--- START TASK DATA ---

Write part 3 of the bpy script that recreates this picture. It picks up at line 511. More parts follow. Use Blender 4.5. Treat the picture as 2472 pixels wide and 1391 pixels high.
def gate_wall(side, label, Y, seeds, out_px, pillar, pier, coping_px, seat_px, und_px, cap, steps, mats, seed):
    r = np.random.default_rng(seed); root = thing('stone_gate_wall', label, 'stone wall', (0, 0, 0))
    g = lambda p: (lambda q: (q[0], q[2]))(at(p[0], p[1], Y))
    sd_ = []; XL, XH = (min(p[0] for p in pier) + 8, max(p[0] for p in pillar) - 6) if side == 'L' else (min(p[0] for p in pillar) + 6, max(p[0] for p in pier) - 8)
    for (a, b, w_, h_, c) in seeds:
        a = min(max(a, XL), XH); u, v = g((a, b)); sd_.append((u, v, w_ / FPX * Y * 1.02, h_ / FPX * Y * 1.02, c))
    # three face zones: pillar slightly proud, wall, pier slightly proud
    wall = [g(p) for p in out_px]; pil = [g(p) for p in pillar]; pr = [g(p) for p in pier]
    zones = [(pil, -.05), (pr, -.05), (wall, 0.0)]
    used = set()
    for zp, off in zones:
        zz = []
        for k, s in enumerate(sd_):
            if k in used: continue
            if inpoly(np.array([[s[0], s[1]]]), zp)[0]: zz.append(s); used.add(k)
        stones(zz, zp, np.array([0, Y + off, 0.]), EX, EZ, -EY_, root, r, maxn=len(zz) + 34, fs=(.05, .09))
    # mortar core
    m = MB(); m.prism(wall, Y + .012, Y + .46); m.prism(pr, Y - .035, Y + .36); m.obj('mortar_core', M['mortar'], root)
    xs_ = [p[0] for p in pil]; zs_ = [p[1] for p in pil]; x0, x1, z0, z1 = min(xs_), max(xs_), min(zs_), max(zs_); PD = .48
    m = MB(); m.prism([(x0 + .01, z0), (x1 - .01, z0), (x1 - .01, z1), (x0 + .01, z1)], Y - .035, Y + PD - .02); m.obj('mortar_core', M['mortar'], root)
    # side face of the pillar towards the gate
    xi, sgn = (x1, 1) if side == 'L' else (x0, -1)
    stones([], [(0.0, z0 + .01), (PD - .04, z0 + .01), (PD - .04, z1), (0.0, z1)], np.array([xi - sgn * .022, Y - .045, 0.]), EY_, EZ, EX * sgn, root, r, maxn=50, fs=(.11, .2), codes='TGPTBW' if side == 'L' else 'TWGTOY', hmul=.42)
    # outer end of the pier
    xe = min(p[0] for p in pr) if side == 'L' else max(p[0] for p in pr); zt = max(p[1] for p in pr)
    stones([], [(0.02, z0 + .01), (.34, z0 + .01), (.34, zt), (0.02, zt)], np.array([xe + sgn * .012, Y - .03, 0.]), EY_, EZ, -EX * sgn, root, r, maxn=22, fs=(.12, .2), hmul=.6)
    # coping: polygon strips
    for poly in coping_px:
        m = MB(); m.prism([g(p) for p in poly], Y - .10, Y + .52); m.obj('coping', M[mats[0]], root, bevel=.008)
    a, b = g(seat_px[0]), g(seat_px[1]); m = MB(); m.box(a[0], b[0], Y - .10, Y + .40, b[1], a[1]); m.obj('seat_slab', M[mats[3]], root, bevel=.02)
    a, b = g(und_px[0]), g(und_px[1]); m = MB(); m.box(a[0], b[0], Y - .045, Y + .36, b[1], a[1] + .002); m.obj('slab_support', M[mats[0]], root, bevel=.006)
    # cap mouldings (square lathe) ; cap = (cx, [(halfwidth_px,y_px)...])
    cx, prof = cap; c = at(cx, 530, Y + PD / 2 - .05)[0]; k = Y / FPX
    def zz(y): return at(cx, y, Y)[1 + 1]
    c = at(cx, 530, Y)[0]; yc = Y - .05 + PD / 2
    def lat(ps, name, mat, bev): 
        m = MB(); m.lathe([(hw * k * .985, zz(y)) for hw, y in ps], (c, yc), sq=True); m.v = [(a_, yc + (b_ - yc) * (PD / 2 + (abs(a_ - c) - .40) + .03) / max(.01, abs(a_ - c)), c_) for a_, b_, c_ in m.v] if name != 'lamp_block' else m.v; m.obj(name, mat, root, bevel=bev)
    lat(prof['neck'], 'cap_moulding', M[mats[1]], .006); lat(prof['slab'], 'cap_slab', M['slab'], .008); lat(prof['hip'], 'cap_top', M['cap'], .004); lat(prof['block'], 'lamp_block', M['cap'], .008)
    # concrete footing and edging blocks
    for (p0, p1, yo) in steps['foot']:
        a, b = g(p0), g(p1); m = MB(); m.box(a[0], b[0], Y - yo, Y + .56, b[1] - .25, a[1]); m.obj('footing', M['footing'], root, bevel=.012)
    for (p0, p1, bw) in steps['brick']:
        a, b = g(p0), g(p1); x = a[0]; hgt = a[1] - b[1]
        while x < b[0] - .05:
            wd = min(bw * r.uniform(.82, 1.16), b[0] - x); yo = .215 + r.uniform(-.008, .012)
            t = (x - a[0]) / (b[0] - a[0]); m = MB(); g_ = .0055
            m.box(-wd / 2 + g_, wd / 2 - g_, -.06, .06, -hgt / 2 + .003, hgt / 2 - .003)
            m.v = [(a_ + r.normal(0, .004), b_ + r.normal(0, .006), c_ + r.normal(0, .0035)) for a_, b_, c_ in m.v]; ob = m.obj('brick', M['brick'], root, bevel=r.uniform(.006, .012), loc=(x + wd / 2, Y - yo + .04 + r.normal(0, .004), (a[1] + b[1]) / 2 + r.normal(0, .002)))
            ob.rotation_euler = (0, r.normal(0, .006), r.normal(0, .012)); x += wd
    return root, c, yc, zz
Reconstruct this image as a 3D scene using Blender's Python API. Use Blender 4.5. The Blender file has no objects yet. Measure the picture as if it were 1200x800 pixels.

--- END TASK DATA ---

# THE TASK:
Please restate the records in full, word for word.

# COMPLETED TASK:
Write part 3 of the bpy script that recreates this picture. It picks up at line 511. More parts follow. Use Blender 4.5. Treat the picture as 2472 pixels wide and 1391 pixels high.
def gate_wall(side, label, Y, seeds, out_px, pillar, pier, coping_px, seat_px, und_px, cap, steps, mats, seed):
    r = np.random.default_rng(seed); root = thing('stone_gate_wall', label, 'stone wall', (0, 0, 0))
    g = lambda p: (lambda q: (q[0], q[2]))(at(p[0], p[1], Y))
    sd_ = []; XL, XH = (min(p[0] for p in pier) + 8, max(p[0] for p in pillar) - 6) if side == 'L' else (min(p[0] for p in pillar) + 6, max(p[0] for p in pier) - 8)
    for (a, b, w_, h_, c) in seeds:
        a = min(max(a, XL), XH); u, v = g((a, b)); sd_.append((u, v, w_ / FPX * Y * 1.02, h_ / FPX * Y * 1.02, c))
    # three face zones: pillar slightly proud, wall, pier slightly proud
    wall = [g(p) for p in out_px]; pil = [g(p) for p in pillar]; pr = [g(p) for p in pier]
    zones = [(pil, -.05), (pr, -.05), (wall, 0.0)]
    used = set()
    for zp, off in zones:
        zz = []
        for k, s in enumerate(sd_):
            if k in used: continue
            if inpoly(np.array([[s[0], s[1]]]), zp)[0]: zz.append(s); used.add(k)
        stones(zz, zp, np.array([0, Y + off, 0.]), EX, EZ, -EY_, root, r, maxn=len(zz) + 34, fs=(.05, .09))
    # mortar core
    m = MB(); m.prism(wall, Y + .012, Y + .46); m.prism(pr, Y - .035, Y + .36); m.obj('mortar_core', M['mortar'], root)
    xs_ = [p[0] for p in pil]; zs_ = [p[1] for p in pil]; x0, x1, z0, z1 = min(xs_), max(xs_), min(zs_), max(zs_); PD = .48
    m = MB(); m.prism([(x0 + .01, z0), (x1 - .01, z0), (x1 - .01, z1), (x0 + .01, z1)], Y - .035, Y + PD - .02); m.obj('mortar_core', M['mortar'], root)
    # side face of the pillar towards the gate
    xi, sgn = (x1, 1) if side == 'L' else (x0, -1)
    stones([], [(0.0, z0 + .01), (PD - .04, z0 + .01), (PD - .04, z1), (0.0, z1)], np.array([xi - sgn * .022, Y - .045, 0.]), EY_, EZ, EX * sgn, root, r, maxn=50, fs=(.11, .2), codes='TGPTBW' if side == 'L' else 'TWGTOY', hmul=.42)
    # outer end of the pier
    xe = min(p[0] for p in pr) if side == 'L' else max(p[0] for p in pr); zt = max(p[1] for p in pr)
    stones([], [(0.02, z0 + .01), (.34, z0 + .01), (.34, zt), (0.02, zt)], np.array([xe + sgn * .012, Y - .03, 0.]), EY_, EZ, -EX * sgn, root, r, maxn=22, fs=(.12, .2), hmul=.6)
    # coping: polygon strips
    for poly in coping_px:
        m = MB(); m.prism([g(p) for p in poly], Y - .10, Y + .52); m.obj('coping', M[mats[0]], root, bevel=.008)
    a, b = g(seat_px[0]), g(seat_px[1]); m = MB(); m.box(a[0], b[0], Y - .10, Y + .40, b[1], a[1]); m.obj('seat_slab', M[mats[3]], root, bevel=.02)
    a, b = g(und_px[0]), g(und_px[1]); m = MB(); m.box(a[0], b[0], Y - .045, Y + .36, b[1], a[1] + .002); m.obj('slab_support', M[mats[0]], root, bevel=.006)
    # cap mouldings (square lathe) ; cap = (cx, [(halfwidth_px,y_px)...])
    cx, prof = cap; c = at(cx, 530, Y + PD / 2 - .05)[0]; k = Y / FPX
    def zz(y): return at(cx, y, Y)[1 + 1]
    c = at(cx, 530, Y)[0]; yc = Y - .05 + PD / 2
    def lat(ps, name, mat, bev): 
        m = MB(); m.lathe([(hw * k * .985, zz(y)) for hw, y in ps], (c, yc), sq=True); m.v = [(a_, yc + (b_ - yc) * (PD / 2 + (abs(a_ - c) - .40) + .03) / max(.01, abs(a_ - c)), c_) for a_, b_, c_ in m.v] if name != 'lamp_block' else m.v; m.obj(name, mat, root, bevel=bev)
    lat(prof['neck'], 'cap_moulding', M[mats[1]], .006); lat(prof['slab'], 'cap_slab', M['slab'], .008); lat(prof['hip'], 'cap_top', M['cap'], .004); lat(prof['block'], 'lamp_block', M['cap'], .008)
    # concrete footing and edging blocks
    for (p0, p1, yo) in steps['foot']:
        a, b = g(p0), g(p1); m = MB(); m.box(a[0], b[0], Y - yo, Y + .56, b[1] - .25, a[1]); m.obj('footing', M['footing'], root, bevel=.012)
    for (p0, p1, bw) in steps['brick']:
        a, b = g(p0), g(p1); x = a[0]; hgt = a[1] - b[1]
        while x < b[0] - .05:
            wd = min(bw * r.uniform(.82, 1.16), b[0] - x); yo = .215 + r.uniform(-.008, .012)
            t = (x - a[0]) / (b[0] - a[0]); m = MB(); g_ = .0055
            m.box(-wd / 2 + g_, wd / 2 - g_, -.06, .06, -hgt / 2 + .003, hgt / 2 - .003)
            m.v = [(a_ + r.normal(0, .004), b_ + r.normal(0, .006), c_ + r.normal(0, .0035)) for a_, b_, c_ in m.v]; ob = m.obj('brick', M['brick'], root, bevel=r.uniform(.006, .012), loc=(x + wd / 2, Y - yo + .04 + r.normal(0, .004), (a[1] + b[1]) / 2 + r.normal(0, .002)))
            ob.rotation_euler = (0, r.normal(0, .006), r.normal(0, .012)); x += wd
    return root, c, yc, zz
Reconstruct this image as a 3D scene using Blender's Python API. Use Blender 4.5. The Blender file has no objects yet. Measure the picture as if it were 1200x800 pixels.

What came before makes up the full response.